What is needed: Every line below should be copied exactly; drop the pictures.

Data section:
++++++++
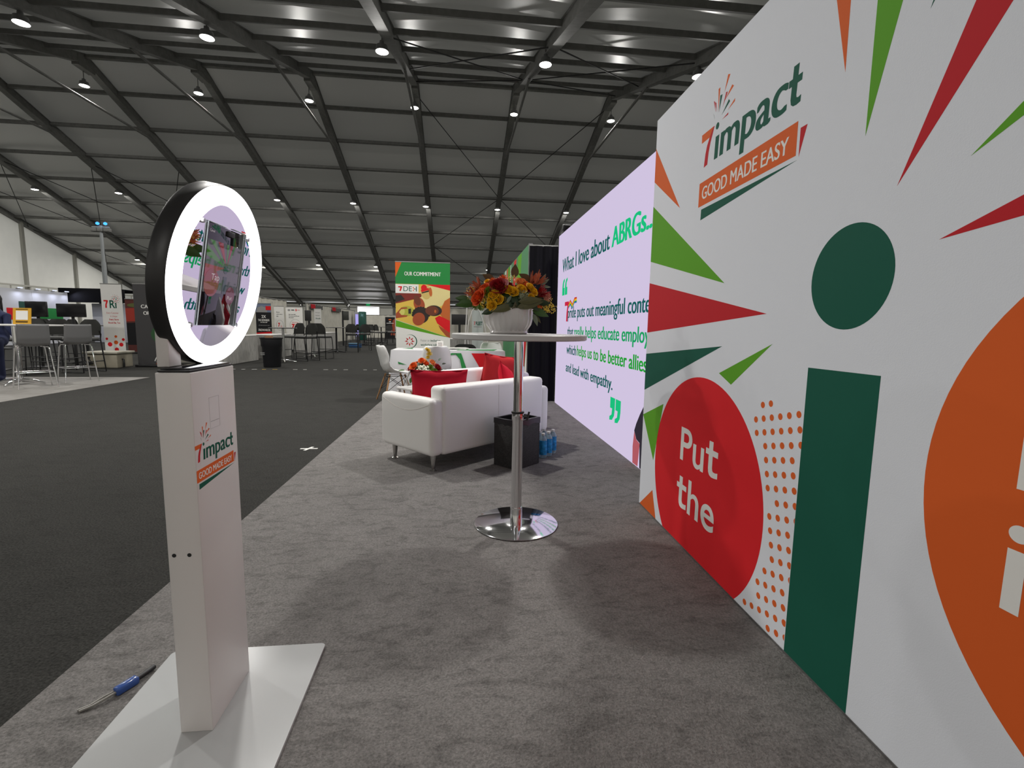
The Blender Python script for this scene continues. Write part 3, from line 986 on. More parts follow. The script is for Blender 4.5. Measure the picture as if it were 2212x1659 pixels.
def rose_mesh(name, m, r):
    """overlapping cupped petals in five turns, the outer ones rolling back at the lip"""
    mb = MB()
    for li, (n, rad, top, lip) in enumerate(((3, 0.20, 1.00, 0.0), (4, 0.38, 1.02, 0.05), (5, 0.58, 0.96, 0.14), (5, 0.78, 0.82, 0.26), (6, 0.95, 0.62, 0.36))):
        for k in range(n):
            a0 = 2 * PI * (k + 0.41 * li) / n + random.uniform(-0.12, 0.12)
            half = PI / n * 1.28
            hh = r * top * random.uniform(0.93, 1.05)

            def fn(s, t):
                a = (s - 0.5) * 2
                q = t * (1 - 0.16 * abs(a) ** 3)
                rr = r * (rad * (0.42 + 0.58 * math.sin(min(1, q * 1.25) * PI / 2)) + lip * max(0, q - 0.62) ** 1.5 * 3.2 + 0.03 * a)
                z = hh * (0.08 + 0.92 * q) - r * lip * max(0, q - 0.80) * 1.3
                return (rr * math.cos(a0 + a * half), rr * math.sin(a0 + a * half), z - 0.35 * r)
            mb.grid(fn, 6, 6)
    mb.lathe([(0.0, -0.35 * r), (0.5 * r, -0.2 * r), (0.30 * r, 0.3 * r), (0.0, 0.45 * r)], 10)
    return mb.mesh(name, m, True, 180)


def spiky_mesh(name, m, r, n=40, core=0.45, w=0.09):
    """pincushion or chrysanthemum: radiating narrow petals over a dome"""
    mb = MB()
    mb.lathe([(core * r, -0.1 * r), (core * r, 0.25 * r), (0.0, core * r * 1.3)], 12)
    for k in range(n):
        ph = math.acos(1 - 1.1 * (k + 0.5) / n)
        a = k * 2.39996
        d = Vector((math.sin(ph) * math.cos(a), math.sin(ph) * math.sin(a), math.cos(ph)))
        q = d.to_track_quat('Z', 'Y').to_matrix().to_4x4()
        M = Matrix.Translation(d * core * r * 0.7) @ q
        mb.add([M @ Vector((-w * r, 0, 0)), M @ Vector((w * r, 0, 0)), M @ Vector((w * r * 0.8, 0.03 * r, 0.5 * r)), M @ Vector((0, 0, 0.66 * r)), M @ Vector((-w * r * 0.8, 0.03 * r, 0.5 * r))], [(0, 1, 2, 3, 4)])
    return mb.mesh(name, m, True, 180)


def bract_mesh(name, m, r, n=9, h=2.6, spread=0.45):
    """upright leucadendron / protea head of pointed bracts"""
    mb = MB()
    for k in range(n):
        a = 2 * PI * k / n + (0.3 if k % 2 else 0)
        M = Matrix.Rotation(a, 4, 'Z') @ Matrix.Translation((0, -0.18 * r, 0)) @ Matrix.Rotation(spread * (0.35 + 0.7 * (k % 3) / 2), 4, 'X')
        petal(mb, M, r * 0.30, r * h * random.uniform(0.75, 1.0), -0.16, 0.35)
    return mb.mesh(name, m, True, 180)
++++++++
Written solution:
The Blender Python script for this scene continues. Write part 3, from line 986 on. More parts follow. The script is for Blender 4.5. Measure the picture as if it were 2212x1659 pixels.
def rose_mesh(name, m, r):
    """overlapping cupped petals in five turns, the outer ones rolling back at the lip"""
    mb = MB()
    for li, (n, rad, top, lip) in enumerate(((3, 0.20, 1.00, 0.0), (4, 0.38, 1.02, 0.05), (5, 0.58, 0.96, 0.14), (5, 0.78, 0.82, 0.26), (6, 0.95, 0.62, 0.36))):
        for k in range(n):
            a0 = 2 * PI * (k + 0.41 * li) / n + random.uniform(-0.12, 0.12)
            half = PI / n * 1.28
            hh = r * top * random.uniform(0.93, 1.05)

            def fn(s, t):
                a = (s - 0.5) * 2
                q = t * (1 - 0.16 * abs(a) ** 3)
                rr = r * (rad * (0.42 + 0.58 * math.sin(min(1, q * 1.25) * PI / 2)) + lip * max(0, q - 0.62) ** 1.5 * 3.2 + 0.03 * a)
                z = hh * (0.08 + 0.92 * q) - r * lip * max(0, q - 0.80) * 1.3
                return (rr * math.cos(a0 + a * half), rr * math.sin(a0 + a * half), z - 0.35 * r)
            mb.grid(fn, 6, 6)
    mb.lathe([(0.0, -0.35 * r), (0.5 * r, -0.2 * r), (0.30 * r, 0.3 * r), (0.0, 0.45 * r)], 10)
    return mb.mesh(name, m, True, 180)


def spiky_mesh(name, m, r, n=40, core=0.45, w=0.09):
    """pincushion or chrysanthemum: radiating narrow petals over a dome"""
    mb = MB()
    mb.lathe([(core * r, -0.1 * r), (core * r, 0.25 * r), (0.0, core * r * 1.3)], 12)
    for k in range(n):
        ph = math.acos(1 - 1.1 * (k + 0.5) / n)
        a = k * 2.39996
        d = Vector((math.sin(ph) * math.cos(a), math.sin(ph) * math.sin(a), math.cos(ph)))
        q = d.to_track_quat('Z', 'Y').to_matrix().to_4x4()
        M = Matrix.Translation(d * core * r * 0.7) @ q
        mb.add([M @ Vector((-w * r, 0, 0)), M @ Vector((w * r, 0, 0)), M @ Vector((w * r * 0.8, 0.03 * r, 0.5 * r)), M @ Vector((0, 0, 0.66 * r)), M @ Vector((-w * r * 0.8, 0.03 * r, 0.5 * r))], [(0, 1, 2, 3, 4)])
    return mb.mesh(name, m, True, 180)


def bract_mesh(name, m, r, n=9, h=2.6, spread=0.45):
    """upright leucadendron / protea head of pointed bracts"""
    mb = MB()
    for k in range(n):
        a = 2 * PI * k / n + (0.3 if k % 2 else 0)
        M = Matrix.Rotation(a, 4, 'Z') @ Matrix.Translation((0, -0.18 * r, 0)) @ Matrix.Rotation(spread * (0.35 + 0.7 * (k % 3) / 2), 4, 'X')
        petal(mb, M, r * 0.30, r * h * random.uniform(0.75, 1.0), -0.16, 0.35)
    return mb.mesh(name, m, True, 180)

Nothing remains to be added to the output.